Ne var ki, bu konuların düzeltilmesi yeniden yargılama yapılmasını gerektirmediğinden hüküm bozulmamalı, 01.10.2011 tarihinde yürürlüğe giren 6100 sayılı Hukuk Muhakemeleri Kanunu"nun geçici 3. maddesi yollamasıyla 1086 sayılı Hukuk Usulü Muhakemeleri Kanunu"nun 438. maddesi gereğince düzeltilerek onanmalıdır.

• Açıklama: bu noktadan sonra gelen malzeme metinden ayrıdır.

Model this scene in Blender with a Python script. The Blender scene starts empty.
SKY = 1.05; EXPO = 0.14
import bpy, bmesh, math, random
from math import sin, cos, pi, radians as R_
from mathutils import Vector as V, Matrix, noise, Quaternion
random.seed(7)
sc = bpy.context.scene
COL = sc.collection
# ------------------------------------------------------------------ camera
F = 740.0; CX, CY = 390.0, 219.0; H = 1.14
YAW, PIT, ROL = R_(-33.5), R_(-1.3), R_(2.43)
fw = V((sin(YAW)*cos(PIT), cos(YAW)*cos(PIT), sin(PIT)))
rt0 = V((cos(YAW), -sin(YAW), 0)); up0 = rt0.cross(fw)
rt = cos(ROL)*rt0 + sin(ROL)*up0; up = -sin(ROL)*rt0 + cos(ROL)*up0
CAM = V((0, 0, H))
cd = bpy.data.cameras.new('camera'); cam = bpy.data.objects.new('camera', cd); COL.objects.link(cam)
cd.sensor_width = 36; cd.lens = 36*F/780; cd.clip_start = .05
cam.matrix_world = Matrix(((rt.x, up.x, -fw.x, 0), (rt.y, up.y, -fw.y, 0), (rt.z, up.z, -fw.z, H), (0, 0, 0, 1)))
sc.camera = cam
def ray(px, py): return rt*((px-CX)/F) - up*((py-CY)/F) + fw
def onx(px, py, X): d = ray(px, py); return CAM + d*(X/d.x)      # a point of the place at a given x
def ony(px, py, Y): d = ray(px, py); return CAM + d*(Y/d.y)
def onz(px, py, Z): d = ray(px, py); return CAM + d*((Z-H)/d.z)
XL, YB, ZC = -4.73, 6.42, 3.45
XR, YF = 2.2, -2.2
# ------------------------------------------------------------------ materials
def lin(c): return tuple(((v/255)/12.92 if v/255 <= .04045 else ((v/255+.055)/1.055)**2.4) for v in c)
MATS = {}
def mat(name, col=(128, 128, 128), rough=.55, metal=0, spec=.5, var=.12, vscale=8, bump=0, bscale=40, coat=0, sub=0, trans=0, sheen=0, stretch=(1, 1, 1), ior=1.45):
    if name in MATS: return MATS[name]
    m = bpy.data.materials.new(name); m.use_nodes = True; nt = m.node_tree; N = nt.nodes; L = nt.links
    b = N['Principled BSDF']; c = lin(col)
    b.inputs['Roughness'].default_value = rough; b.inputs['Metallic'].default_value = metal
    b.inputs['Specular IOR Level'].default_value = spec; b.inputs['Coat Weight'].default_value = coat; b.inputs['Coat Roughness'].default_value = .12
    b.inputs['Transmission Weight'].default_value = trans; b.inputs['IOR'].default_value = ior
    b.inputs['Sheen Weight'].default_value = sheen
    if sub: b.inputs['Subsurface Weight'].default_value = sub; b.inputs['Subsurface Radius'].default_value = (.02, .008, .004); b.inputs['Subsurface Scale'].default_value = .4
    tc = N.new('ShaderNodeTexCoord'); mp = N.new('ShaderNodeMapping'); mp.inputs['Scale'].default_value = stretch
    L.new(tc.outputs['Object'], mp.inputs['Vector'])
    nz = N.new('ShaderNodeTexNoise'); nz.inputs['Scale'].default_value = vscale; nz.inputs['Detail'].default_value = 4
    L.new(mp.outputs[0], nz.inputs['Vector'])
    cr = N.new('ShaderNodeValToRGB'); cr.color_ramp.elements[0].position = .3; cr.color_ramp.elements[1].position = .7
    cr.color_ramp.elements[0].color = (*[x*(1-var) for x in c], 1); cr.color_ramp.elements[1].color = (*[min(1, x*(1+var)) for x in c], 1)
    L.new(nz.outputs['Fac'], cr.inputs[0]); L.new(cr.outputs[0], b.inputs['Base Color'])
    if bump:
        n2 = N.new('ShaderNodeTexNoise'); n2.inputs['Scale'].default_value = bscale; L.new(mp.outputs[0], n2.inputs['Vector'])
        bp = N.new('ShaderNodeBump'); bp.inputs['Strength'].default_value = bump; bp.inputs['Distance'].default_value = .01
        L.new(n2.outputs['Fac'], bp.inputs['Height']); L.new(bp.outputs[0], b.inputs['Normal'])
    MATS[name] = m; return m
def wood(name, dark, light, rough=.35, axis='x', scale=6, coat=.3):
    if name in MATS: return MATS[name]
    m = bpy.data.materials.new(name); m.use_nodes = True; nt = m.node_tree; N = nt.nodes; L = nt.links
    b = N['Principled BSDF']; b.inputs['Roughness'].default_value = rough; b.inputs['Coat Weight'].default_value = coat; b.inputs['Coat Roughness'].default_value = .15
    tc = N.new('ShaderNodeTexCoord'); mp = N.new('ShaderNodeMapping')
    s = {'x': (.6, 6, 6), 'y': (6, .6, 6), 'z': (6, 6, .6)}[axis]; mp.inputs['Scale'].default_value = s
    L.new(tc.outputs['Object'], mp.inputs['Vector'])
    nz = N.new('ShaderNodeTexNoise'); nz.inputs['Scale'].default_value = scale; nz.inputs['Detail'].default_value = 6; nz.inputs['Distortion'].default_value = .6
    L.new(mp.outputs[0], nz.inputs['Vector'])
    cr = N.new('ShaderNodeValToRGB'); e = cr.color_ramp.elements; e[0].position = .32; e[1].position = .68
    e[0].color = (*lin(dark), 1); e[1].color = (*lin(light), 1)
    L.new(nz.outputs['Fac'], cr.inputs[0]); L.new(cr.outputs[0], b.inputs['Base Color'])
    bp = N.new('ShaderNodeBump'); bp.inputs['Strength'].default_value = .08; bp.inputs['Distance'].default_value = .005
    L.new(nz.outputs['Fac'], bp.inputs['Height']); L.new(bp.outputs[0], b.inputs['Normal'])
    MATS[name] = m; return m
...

SONUÇ: ...Bölge Adliye Mahkemesi 34. Hukuk Dairesi kararının HMK’nın 373/1 maddesi gereği kaldırılması ile ...21.İş Mahkemesinin 09.11.2017 tarihli hükmünün, tamamen silinmesi ile yerine;
“1-Davanın kısmen kabulü ile; davacının 11 ay, 15 günlük fiili hizmet zammı süresinin tahsis şartları bakımından yaş haddinden düşülmesi gerektiğinin ve 01.03.2016 tarihinden itibaren davacının yaşlılık aylığına hak kazandığının tespiti ile 01.06.2016 tarihi başlangıç kabul edilerek, her bir aylık için aylığa hak kazanılan tarihten itibaren yasal faizi ile birlikte davalıdan alınarak davacıya ödenmesine, faize ilişkin fazla istemin reddine,
2-Alınması gerekli 31,40 TL karar ve ilam harcının davacıdan tahsili ile hazineye irat kaydına, SGK harçtan muaf olduğundan aleyhine harca hükmedilmemesine,
3-Davacı taraf kendisini vekille temsil ettirdiğinden karar tarihinde yürürlükte bulunan AAÜT.’ne göre 1.980,00 TL maktu vekâlet ücretinin davalı taraftan alınıp davacıya verilmesine, kısmen kabule göre, kendisini vekil ile temsil ettiren davalı kurum yararına 1.980,00 TL maktu vekâlet ücretinin davacıdan tahsili ile davalı Kuruma verilmesine,
4-Davacı tarafından yapılan 427,10 TL yargılama giderinin kısmen kabule göre ve takdiren, 285,00 TL’sinin davalı Kurumdan tahsili ile davacıya verilmesine, fazla kısmın davacı üzerinde bırakılmasına,
5-Taraflarca yapılan ve kullanılmayan gider avansının istem halinde taraflara iadesine” hükmünün yazılmasına ve hükmün bu şekliyle DÜZELTİLEREK ONANMASINA, dosyanın kararı veren İlk Derece Mahkemesine, kararın bir örneğinin Bölge Adliye Mahkemesine gönderilmesine, 21/01/2020 gününde oybirliğiyle karar verildi.